Repeat the lines of the data that follow, please, starting at the first and stopping after the one with "-0.2, 0.016)], 0.016, 'black', 6); mb.build('foot', t)".

──────────

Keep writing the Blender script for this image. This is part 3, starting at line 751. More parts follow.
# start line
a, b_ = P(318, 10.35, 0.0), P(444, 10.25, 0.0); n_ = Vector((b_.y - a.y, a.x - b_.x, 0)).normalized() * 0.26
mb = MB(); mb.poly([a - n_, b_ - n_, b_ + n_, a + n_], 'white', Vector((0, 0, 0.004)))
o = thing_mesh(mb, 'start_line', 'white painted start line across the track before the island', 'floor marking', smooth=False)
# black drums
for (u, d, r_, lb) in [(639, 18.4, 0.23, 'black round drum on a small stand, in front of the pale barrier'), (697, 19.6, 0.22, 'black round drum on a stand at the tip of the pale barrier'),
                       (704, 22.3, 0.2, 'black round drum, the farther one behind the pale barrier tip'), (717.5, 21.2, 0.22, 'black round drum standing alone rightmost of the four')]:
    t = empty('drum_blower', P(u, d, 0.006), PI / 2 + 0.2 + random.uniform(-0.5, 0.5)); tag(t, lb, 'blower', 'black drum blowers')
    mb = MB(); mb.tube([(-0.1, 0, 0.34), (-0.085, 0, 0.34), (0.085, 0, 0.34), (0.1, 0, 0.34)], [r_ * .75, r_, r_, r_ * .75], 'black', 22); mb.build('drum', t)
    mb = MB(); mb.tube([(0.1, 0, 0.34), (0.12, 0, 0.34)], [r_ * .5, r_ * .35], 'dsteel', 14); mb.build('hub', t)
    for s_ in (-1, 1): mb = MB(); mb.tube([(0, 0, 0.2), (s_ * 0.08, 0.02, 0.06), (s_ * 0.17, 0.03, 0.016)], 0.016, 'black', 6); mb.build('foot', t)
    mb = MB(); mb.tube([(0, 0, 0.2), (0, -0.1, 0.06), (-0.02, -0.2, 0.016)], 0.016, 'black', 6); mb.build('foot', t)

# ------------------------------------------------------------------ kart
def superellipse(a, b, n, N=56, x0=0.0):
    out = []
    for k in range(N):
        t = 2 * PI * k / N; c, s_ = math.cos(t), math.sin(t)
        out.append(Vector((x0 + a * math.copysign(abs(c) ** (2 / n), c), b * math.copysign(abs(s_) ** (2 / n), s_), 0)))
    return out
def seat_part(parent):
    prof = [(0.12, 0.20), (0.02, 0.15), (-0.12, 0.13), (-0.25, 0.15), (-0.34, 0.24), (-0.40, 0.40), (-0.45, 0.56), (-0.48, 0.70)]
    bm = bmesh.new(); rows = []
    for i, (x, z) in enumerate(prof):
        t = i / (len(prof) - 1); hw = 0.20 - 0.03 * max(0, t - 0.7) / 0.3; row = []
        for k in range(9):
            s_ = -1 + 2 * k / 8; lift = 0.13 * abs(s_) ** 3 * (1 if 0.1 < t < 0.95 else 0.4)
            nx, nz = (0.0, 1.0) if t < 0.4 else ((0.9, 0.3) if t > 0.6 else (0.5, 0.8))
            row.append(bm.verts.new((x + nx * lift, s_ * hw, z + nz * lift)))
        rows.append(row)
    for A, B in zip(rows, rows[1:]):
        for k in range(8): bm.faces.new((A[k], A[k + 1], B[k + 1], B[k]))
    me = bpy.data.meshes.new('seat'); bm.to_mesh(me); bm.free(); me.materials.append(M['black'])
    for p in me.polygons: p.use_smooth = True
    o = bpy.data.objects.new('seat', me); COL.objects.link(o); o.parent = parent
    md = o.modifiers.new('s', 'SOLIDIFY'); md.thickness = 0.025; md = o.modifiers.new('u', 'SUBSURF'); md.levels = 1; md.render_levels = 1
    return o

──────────

CORRECT OUTPUT |
Keep writing the Blender script for this image. This is part 3, starting at line 751. More parts follow.
# start line
a, b_ = P(318, 10.35, 0.0), P(444, 10.25, 0.0); n_ = Vector((b_.y - a.y, a.x - b_.x, 0)).normalized() * 0.26
mb = MB(); mb.poly([a - n_, b_ - n_, b_ + n_, a + n_], 'white', Vector((0, 0, 0.004)))
o = thing_mesh(mb, 'start_line', 'white painted start line across the track before the island', 'floor marking', smooth=False)
# black drums
for (u, d, r_, lb) in [(639, 18.4, 0.23, 'black round drum on a small stand, in front of the pale barrier'), (697, 19.6, 0.22, 'black round drum on a stand at the tip of the pale barrier'),
                       (704, 22.3, 0.2, 'black round drum, the farther one behind the pale barrier tip'), (717.5, 21.2, 0.22, 'black round drum standing alone rightmost of the four')]:
    t = empty('drum_blower', P(u, d, 0.006), PI / 2 + 0.2 + random.uniform(-0.5, 0.5)); tag(t, lb, 'blower', 'black drum blowers')
    mb = MB(); mb.tube([(-0.1, 0, 0.34), (-0.085, 0, 0.34), (0.085, 0, 0.34), (0.1, 0, 0.34)], [r_ * .75, r_, r_, r_ * .75], 'black', 22); mb.build('drum', t)
    mb = MB(); mb.tube([(0.1, 0, 0.34), (0.12, 0, 0.34)], [r_ * .5, r_ * .35], 'dsteel', 14); mb.build('hub', t)
    for s_ in (-1, 1): mb = MB(); mb.tube([(0, 0, 0.2), (s_ * 0.08, 0.02, 0.06), (s_ * 0.17, 0.03, 0.016)], 0.016, 'black', 6); mb.build('foot', t)
    mb = MB(); mb.tube([(0, 0, 0.2), (0, -0.1, 0.06), (-0.02, -0.2, 0.016)], 0.016, 'black', 6); mb.build('foot', t)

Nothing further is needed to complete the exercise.